*Task details*. Copy the data below exactly, omitting any picture it contains.

*Data in this exercise*.
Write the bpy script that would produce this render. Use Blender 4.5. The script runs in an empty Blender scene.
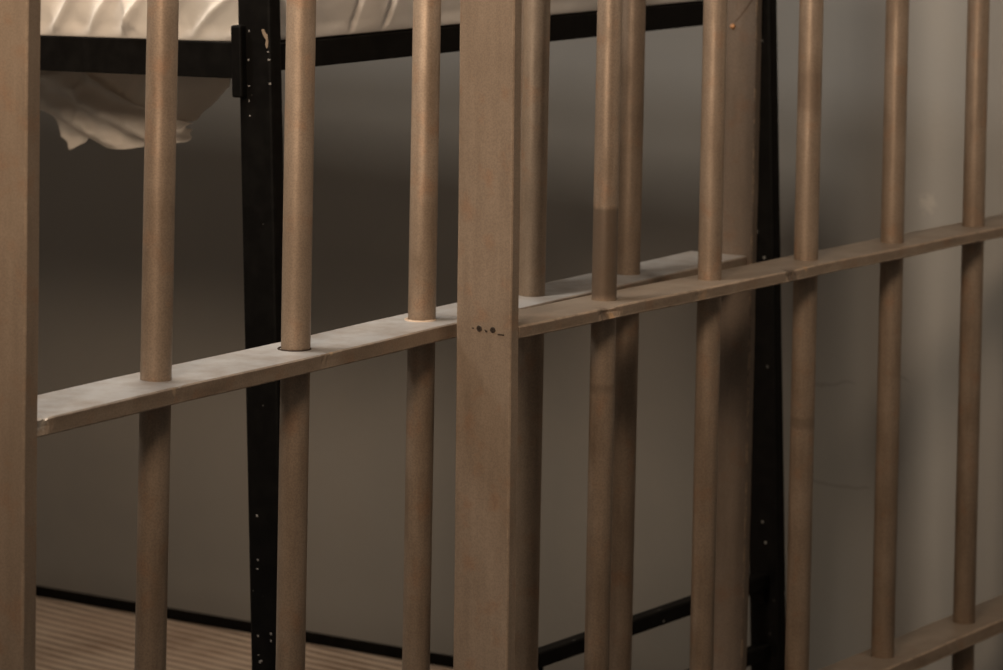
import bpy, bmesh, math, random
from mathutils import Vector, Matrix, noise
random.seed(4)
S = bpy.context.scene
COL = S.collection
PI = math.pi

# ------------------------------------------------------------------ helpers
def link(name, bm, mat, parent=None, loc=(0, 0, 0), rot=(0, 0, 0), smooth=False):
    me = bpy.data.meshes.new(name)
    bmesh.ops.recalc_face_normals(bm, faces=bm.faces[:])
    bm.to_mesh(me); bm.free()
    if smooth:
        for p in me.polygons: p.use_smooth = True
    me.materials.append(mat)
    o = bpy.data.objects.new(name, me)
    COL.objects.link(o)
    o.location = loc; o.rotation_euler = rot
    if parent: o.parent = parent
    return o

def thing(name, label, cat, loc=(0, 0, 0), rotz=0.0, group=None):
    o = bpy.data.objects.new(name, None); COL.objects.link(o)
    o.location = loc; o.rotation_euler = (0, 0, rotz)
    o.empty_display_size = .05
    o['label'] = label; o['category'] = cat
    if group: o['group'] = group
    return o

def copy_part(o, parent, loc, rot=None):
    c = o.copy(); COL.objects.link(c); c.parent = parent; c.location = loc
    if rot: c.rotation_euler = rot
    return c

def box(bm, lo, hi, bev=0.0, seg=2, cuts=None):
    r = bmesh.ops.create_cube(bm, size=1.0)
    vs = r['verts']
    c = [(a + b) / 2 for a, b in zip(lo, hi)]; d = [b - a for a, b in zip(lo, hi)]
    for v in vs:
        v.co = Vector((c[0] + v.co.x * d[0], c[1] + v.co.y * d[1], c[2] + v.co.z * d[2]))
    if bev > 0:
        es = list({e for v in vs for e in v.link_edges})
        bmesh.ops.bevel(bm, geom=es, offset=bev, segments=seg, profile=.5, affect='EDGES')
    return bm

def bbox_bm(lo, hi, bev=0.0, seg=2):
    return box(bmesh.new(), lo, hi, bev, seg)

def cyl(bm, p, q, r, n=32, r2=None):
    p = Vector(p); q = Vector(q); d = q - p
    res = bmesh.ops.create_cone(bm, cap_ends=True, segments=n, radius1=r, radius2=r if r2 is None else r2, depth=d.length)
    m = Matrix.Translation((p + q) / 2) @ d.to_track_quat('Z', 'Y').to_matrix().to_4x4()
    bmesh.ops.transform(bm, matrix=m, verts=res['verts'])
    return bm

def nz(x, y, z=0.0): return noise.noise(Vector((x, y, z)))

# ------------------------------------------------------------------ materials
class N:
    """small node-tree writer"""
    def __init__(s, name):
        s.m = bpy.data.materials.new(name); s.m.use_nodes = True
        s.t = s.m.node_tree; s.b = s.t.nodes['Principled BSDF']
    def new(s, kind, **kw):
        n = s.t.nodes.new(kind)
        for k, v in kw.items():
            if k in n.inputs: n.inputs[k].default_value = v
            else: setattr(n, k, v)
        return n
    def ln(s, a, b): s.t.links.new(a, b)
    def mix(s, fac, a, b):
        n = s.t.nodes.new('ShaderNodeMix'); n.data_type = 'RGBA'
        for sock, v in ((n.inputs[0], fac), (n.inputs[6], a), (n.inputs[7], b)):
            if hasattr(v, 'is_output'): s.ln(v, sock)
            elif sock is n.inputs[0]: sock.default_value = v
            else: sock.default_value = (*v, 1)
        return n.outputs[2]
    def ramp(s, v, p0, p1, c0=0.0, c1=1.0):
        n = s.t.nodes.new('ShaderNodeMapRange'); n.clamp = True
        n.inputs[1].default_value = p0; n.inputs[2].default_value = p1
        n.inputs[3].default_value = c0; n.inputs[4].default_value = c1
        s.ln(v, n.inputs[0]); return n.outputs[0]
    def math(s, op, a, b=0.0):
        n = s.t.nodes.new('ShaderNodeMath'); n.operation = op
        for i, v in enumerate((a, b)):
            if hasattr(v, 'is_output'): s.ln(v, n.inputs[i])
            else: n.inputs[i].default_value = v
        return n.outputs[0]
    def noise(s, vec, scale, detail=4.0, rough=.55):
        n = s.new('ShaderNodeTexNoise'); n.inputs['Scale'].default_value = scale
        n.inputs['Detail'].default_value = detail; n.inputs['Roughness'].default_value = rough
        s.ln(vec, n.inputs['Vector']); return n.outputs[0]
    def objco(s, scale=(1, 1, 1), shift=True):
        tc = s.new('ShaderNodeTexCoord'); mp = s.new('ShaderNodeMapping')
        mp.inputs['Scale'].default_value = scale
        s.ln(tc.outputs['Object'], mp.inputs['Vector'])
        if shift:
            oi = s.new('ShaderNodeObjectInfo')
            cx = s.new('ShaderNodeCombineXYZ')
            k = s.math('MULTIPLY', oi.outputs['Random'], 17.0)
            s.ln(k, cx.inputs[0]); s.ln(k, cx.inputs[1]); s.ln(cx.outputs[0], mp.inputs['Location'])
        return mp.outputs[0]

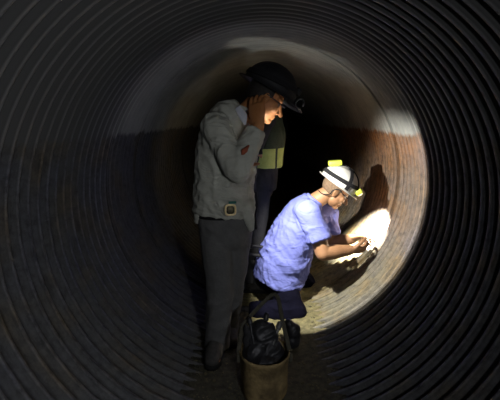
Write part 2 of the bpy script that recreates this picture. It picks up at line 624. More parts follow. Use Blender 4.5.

*Written response*.
Write the bpy script that would produce this render. Use Blender 4.5. The script runs in an empty Blender scene.
import bpy, bmesh, math, random
from mathutils import Vector, Matrix, noise
random.seed(4)
S = bpy.context.scene
COL = S.collection
PI = math.pi

# ------------------------------------------------------------------ helpers
def link(name, bm, mat, parent=None, loc=(0, 0, 0), rot=(0, 0, 0), smooth=False):
    me = bpy.data.meshes.new(name)
    bmesh.ops.recalc_face_normals(bm, faces=bm.faces[:])
    bm.to_mesh(me); bm.free()
    if smooth:
        for p in me.polygons: p.use_smooth = True
    me.materials.append(mat)
    o = bpy.data.objects.new(name, me)
    COL.objects.link(o)
    o.location = loc; o.rotation_euler = rot
    if parent: o.parent = parent
    return o

def thing(name, label, cat, loc=(0, 0, 0), rotz=0.0, group=None):
    o = bpy.data.objects.new(name, None); COL.objects.link(o)
    o.location = loc; o.rotation_euler = (0, 0, rotz)
    o.empty_display_size = .05
    o['label'] = label; o['category'] = cat
    if group: o['group'] = group
    return o

def copy_part(o, parent, loc, rot=None):
    c = o.copy(); COL.objects.link(c); c.parent = parent; c.location = loc
    if rot: c.rotation_euler = rot
    return c

def box(bm, lo, hi, bev=0.0, seg=2, cuts=None):
    r = bmesh.ops.create_cube(bm, size=1.0)
    vs = r['verts']
    c = [(a + b) / 2 for a, b in zip(lo, hi)]; d = [b - a for a, b in zip(lo, hi)]
    for v in vs:
        v.co = Vector((c[0] + v.co.x * d[0], c[1] + v.co.y * d[1], c[2] + v.co.z * d[2]))
    if bev > 0:
        es = list({e for v in vs for e in v.link_edges})
        bmesh.ops.bevel(bm, geom=es, offset=bev, segments=seg, profile=.5, affect='EDGES')
    return bm

def bbox_bm(lo, hi, bev=0.0, seg=2):
    return box(bmesh.new(), lo, hi, bev, seg)

def cyl(bm, p, q, r, n=32, r2=None):
    p = Vector(p); q = Vector(q); d = q - p
    res = bmesh.ops.create_cone(bm, cap_ends=True, segments=n, radius1=r, radius2=r if r2 is None else r2, depth=d.length)
    m = Matrix.Translation((p + q) / 2) @ d.to_track_quat('Z', 'Y').to_matrix().to_4x4()
    bmesh.ops.transform(bm, matrix=m, verts=res['verts'])
    return bm

def nz(x, y, z=0.0): return noise.noise(Vector((x, y, z)))

# ------------------------------------------------------------------ materials
class N:
    """small node-tree writer"""
    def __init__(s, name):
        s.m = bpy.data.materials.new(name); s.m.use_nodes = True
        s.t = s.m.node_tree; s.b = s.t.nodes['Principled BSDF']
    def new(s, kind, **kw):
        n = s.t.nodes.new(kind)
        for k, v in kw.items():
            if k in n.inputs: n.inputs[k].default_value = v
            else: setattr(n, k, v)
        return n
    def ln(s, a, b): s.t.links.new(a, b)
    def mix(s, fac, a, b):
        n = s.t.nodes.new('ShaderNodeMix'); n.data_type = 'RGBA'
        for sock, v in ((n.inputs[0], fac), (n.inputs[6], a), (n.inputs[7], b)):
            if hasattr(v, 'is_output'): s.ln(v, sock)
            elif sock is n.inputs[0]: sock.default_value = v
            else: sock.default_value = (*v, 1)
        return n.outputs[2]
    def ramp(s, v, p0, p1, c0=0.0, c1=1.0):
        n = s.t.nodes.new('ShaderNodeMapRange'); n.clamp = True
        n.inputs[1].default_value = p0; n.inputs[2].default_value = p1
        n.inputs[3].default_value = c0; n.inputs[4].default_value = c1
        s.ln(v, n.inputs[0]); return n.outputs[0]
    def math(s, op, a, b=0.0):
        n = s.t.nodes.new('ShaderNodeMath'); n.operation = op
        for i, v in enumerate((a, b)):
            if hasattr(v, 'is_output'): s.ln(v, n.inputs[i])
            else: n.inputs[i].default_value = v
        return n.outputs[0]
    def noise(s, vec, scale, detail=4.0, rough=.55):
        n = s.new('ShaderNodeTexNoise'); n.inputs['Scale'].default_value = scale
        n.inputs['Detail'].default_value = detail; n.inputs['Roughness'].default_value = rough
        s.ln(vec, n.inputs['Vector']); return n.outputs[0]
    def objco(s, scale=(1, 1, 1), shift=True):
        tc = s.new('ShaderNodeTexCoord'); mp = s.new('ShaderNodeMapping')
        mp.inputs['Scale'].default_value = scale
        s.ln(tc.outputs['Object'], mp.inputs['Vector'])
        if shift:
            oi = s.new('ShaderNodeObjectInfo')
            cx = s.new('ShaderNodeCombineXYZ')
            k = s.math('MULTIPLY', oi.outputs['Random'], 17.0)
            s.ln(k, cx.inputs[0]); s.ln(k, cx.inputs[1]); s.ln(cx.outputs[0], mp.inputs['Location'])
        return mp.outputs[0]

Write part 2 of the bpy script that recreates this picture. It picks up at line 624. More parts follow. Use Blender 4.5.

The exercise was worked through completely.